- _Given request_: Every line from the start of the records through the line with "nr = np.random.default_rng(11)" is to be written out exactly; pictures are not.

- _Data shown_:
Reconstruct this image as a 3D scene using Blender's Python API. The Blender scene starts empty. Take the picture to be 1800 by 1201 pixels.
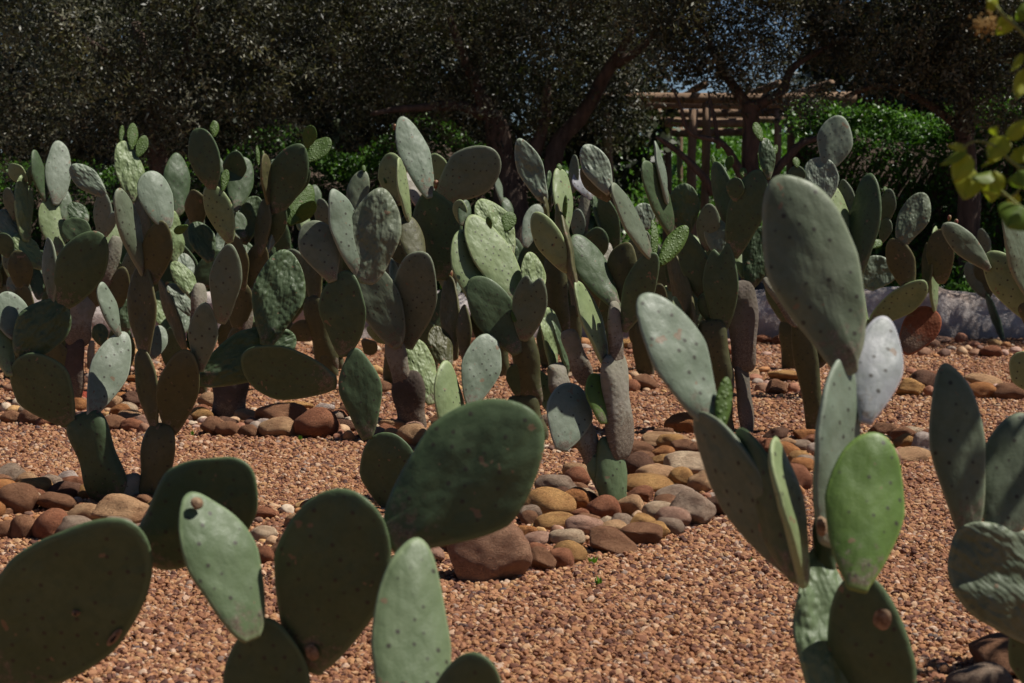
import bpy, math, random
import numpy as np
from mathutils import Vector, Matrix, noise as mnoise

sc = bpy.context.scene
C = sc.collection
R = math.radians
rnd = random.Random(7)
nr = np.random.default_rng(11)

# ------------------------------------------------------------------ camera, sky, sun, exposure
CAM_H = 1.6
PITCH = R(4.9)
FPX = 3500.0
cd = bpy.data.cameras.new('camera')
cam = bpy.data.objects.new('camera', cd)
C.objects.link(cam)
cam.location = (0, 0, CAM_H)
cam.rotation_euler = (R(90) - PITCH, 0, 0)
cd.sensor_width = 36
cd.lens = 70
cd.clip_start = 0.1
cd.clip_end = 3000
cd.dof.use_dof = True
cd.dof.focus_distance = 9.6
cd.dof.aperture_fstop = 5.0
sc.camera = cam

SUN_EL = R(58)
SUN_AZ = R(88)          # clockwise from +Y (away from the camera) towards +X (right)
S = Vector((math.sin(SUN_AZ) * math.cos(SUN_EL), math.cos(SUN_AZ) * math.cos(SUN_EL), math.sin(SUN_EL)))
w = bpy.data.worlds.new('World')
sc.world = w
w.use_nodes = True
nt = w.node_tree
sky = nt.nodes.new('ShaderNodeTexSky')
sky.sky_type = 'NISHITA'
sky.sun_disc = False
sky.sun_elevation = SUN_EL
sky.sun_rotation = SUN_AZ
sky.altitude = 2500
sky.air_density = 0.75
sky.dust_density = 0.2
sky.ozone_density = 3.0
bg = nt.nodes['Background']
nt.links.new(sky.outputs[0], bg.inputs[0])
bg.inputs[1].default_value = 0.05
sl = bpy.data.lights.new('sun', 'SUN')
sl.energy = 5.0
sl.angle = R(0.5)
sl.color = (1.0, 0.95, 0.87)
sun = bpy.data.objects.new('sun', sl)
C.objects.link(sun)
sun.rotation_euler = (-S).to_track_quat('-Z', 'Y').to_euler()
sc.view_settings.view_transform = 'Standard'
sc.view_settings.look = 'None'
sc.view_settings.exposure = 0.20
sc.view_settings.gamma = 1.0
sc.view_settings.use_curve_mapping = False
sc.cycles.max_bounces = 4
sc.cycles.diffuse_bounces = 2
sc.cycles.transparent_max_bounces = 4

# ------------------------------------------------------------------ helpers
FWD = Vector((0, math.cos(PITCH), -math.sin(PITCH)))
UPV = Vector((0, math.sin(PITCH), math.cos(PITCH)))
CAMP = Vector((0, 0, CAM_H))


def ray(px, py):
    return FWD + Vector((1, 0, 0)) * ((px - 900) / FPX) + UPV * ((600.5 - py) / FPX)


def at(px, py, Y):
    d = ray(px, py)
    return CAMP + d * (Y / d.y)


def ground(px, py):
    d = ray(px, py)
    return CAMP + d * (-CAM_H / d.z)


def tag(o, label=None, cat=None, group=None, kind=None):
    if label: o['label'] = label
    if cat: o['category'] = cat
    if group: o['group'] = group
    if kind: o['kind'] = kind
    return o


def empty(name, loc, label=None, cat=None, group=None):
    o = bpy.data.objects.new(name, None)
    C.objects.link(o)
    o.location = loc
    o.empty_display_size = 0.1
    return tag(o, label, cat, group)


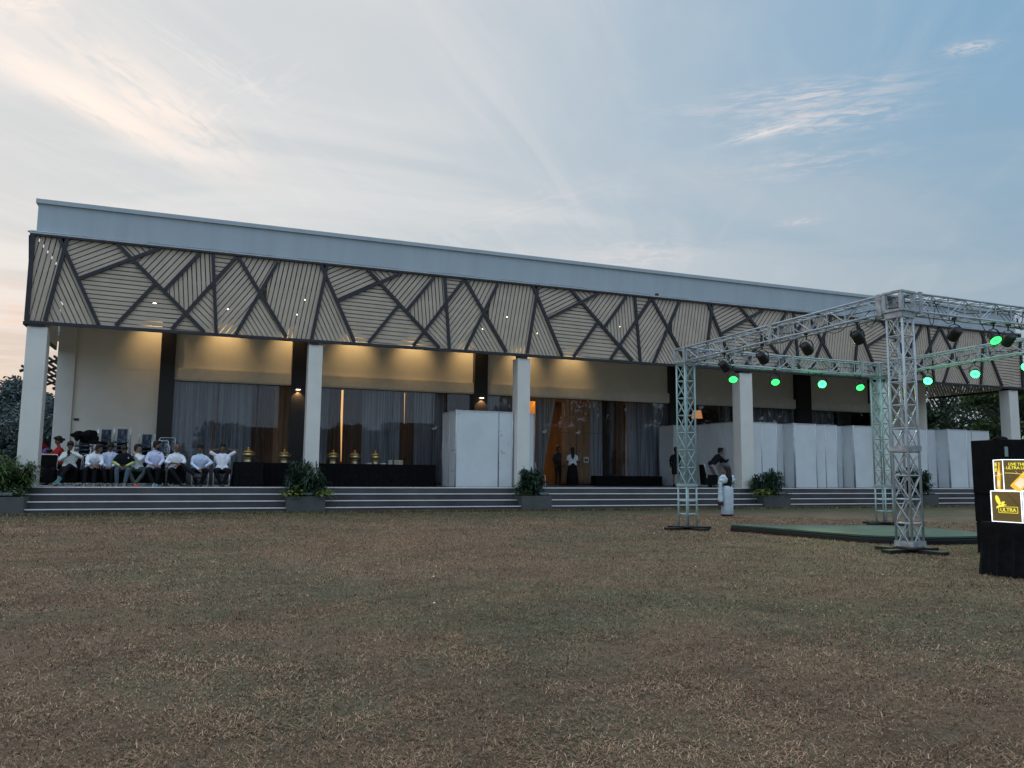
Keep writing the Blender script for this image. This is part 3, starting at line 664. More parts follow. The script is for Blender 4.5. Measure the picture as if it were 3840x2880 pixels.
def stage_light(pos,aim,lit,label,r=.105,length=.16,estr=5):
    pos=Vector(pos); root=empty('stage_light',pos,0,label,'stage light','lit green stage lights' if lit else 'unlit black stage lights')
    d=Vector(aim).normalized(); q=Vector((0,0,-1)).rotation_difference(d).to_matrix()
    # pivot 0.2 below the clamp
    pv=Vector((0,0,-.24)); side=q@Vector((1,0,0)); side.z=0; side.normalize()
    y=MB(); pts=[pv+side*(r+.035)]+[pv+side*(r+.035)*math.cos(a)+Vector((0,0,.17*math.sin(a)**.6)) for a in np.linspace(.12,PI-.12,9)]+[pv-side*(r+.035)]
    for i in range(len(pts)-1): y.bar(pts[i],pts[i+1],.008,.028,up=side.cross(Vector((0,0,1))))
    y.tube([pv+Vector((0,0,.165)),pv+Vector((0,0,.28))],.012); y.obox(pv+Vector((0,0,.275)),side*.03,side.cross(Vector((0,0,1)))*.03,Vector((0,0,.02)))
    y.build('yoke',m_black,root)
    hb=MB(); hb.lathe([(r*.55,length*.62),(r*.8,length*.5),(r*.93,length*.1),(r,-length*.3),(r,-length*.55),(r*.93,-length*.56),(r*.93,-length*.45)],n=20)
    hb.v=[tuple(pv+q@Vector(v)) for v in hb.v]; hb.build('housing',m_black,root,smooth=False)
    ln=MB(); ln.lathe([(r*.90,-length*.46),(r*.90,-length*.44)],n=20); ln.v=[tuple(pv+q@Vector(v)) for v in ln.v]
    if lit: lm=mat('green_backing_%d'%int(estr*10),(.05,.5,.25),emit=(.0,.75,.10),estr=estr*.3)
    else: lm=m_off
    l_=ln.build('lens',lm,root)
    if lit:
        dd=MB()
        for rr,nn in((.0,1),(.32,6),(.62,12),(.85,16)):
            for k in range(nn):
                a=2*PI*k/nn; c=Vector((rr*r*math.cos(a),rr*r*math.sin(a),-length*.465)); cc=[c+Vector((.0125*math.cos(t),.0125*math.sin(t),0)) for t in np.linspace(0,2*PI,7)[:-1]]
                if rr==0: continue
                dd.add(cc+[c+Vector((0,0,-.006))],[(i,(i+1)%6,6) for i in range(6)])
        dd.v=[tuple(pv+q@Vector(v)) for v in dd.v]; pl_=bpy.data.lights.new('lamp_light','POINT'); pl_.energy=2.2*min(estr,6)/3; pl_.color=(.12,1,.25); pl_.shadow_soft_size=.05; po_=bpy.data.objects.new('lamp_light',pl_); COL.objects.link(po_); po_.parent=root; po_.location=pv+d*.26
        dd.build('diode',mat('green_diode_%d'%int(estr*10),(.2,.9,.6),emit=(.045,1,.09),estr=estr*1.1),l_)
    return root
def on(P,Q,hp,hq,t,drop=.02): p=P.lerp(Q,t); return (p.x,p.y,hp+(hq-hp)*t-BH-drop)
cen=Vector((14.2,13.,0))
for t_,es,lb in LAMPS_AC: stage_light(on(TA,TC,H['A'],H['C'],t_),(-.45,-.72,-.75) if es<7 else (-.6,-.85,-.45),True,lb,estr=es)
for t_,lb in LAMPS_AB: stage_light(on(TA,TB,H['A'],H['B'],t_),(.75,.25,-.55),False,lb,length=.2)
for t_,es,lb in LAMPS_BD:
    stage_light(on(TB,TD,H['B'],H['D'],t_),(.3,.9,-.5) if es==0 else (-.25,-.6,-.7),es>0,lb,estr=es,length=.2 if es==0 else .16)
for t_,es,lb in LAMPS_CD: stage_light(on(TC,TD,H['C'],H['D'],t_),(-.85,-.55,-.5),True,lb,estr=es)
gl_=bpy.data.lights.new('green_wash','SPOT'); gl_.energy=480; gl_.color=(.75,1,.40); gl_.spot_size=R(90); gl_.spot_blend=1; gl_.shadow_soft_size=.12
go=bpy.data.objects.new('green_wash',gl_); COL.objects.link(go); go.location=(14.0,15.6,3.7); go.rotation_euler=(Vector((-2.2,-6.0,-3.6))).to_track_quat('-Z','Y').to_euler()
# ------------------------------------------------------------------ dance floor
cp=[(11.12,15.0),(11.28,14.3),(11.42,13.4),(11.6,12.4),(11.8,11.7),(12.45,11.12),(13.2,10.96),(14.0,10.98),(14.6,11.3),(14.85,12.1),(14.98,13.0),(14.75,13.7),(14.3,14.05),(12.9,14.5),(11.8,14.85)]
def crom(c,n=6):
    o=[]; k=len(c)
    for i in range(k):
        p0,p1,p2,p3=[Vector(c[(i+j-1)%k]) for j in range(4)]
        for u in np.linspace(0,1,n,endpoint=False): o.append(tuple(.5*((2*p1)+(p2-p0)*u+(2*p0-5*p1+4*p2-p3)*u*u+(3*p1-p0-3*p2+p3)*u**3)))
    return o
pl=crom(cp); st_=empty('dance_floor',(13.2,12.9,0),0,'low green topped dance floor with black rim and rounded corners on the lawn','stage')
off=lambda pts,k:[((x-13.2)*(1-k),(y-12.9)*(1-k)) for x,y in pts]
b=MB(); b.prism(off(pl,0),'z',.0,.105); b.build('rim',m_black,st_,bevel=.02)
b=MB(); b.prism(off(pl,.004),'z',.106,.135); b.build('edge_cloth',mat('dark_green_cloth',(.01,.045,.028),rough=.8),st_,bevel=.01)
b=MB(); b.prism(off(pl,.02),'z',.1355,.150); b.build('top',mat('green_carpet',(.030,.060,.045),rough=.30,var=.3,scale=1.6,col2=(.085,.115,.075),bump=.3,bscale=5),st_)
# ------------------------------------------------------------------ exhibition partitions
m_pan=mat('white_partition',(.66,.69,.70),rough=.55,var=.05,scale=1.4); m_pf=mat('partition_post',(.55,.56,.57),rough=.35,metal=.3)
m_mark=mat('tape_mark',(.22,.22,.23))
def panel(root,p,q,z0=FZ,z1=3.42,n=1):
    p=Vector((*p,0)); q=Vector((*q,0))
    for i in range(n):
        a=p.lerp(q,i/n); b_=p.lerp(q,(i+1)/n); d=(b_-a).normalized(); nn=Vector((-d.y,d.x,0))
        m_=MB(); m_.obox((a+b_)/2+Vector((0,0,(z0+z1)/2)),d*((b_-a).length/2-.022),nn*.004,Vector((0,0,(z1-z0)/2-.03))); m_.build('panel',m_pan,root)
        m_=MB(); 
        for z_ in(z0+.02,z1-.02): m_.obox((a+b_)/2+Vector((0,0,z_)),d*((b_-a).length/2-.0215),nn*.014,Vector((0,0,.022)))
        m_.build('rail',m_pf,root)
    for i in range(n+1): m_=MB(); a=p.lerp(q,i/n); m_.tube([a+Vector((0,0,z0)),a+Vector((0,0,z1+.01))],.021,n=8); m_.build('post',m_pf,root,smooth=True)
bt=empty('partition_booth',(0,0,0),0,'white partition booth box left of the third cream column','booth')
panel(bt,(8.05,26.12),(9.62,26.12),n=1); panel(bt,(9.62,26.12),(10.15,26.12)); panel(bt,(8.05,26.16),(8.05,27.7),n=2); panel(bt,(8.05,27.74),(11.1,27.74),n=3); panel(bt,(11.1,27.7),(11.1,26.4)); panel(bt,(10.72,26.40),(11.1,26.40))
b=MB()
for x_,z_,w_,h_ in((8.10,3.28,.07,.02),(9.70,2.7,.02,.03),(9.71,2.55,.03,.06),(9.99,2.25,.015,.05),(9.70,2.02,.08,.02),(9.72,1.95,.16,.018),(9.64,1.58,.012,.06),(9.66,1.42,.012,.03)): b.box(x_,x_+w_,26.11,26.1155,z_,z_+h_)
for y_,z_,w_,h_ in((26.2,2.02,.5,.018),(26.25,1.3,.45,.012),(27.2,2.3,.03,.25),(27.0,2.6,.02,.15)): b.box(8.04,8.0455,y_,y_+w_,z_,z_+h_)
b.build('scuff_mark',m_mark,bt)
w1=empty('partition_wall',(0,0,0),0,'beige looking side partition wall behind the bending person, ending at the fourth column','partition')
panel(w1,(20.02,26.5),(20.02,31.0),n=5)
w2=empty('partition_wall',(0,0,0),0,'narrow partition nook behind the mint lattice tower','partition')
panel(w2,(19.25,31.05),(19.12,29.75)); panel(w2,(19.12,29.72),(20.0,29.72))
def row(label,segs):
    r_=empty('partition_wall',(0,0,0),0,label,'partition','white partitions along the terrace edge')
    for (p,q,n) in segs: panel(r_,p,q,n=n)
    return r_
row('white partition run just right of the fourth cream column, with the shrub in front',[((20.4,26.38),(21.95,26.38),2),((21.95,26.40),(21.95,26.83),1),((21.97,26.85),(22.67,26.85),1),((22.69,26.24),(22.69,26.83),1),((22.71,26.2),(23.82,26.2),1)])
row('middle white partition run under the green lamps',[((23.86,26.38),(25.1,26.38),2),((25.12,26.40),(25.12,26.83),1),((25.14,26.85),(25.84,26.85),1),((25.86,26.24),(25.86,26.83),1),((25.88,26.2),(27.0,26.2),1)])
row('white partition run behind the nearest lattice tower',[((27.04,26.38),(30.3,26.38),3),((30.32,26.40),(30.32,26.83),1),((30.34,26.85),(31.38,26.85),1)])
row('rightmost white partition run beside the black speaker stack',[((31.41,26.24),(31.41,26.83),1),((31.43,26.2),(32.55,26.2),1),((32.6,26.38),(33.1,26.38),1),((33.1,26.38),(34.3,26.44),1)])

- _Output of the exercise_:
Reconstruct this image as a 3D scene using Blender's Python API. The Blender scene starts empty. Take the picture to be 1800 by 1201 pixels.
import bpy, math, random
import numpy as np
from mathutils import Vector, Matrix, noise as mnoise

sc = bpy.context.scene
C = sc.collection
R = math.radians
rnd = random.Random(7)
nr = np.random.default_rng(11)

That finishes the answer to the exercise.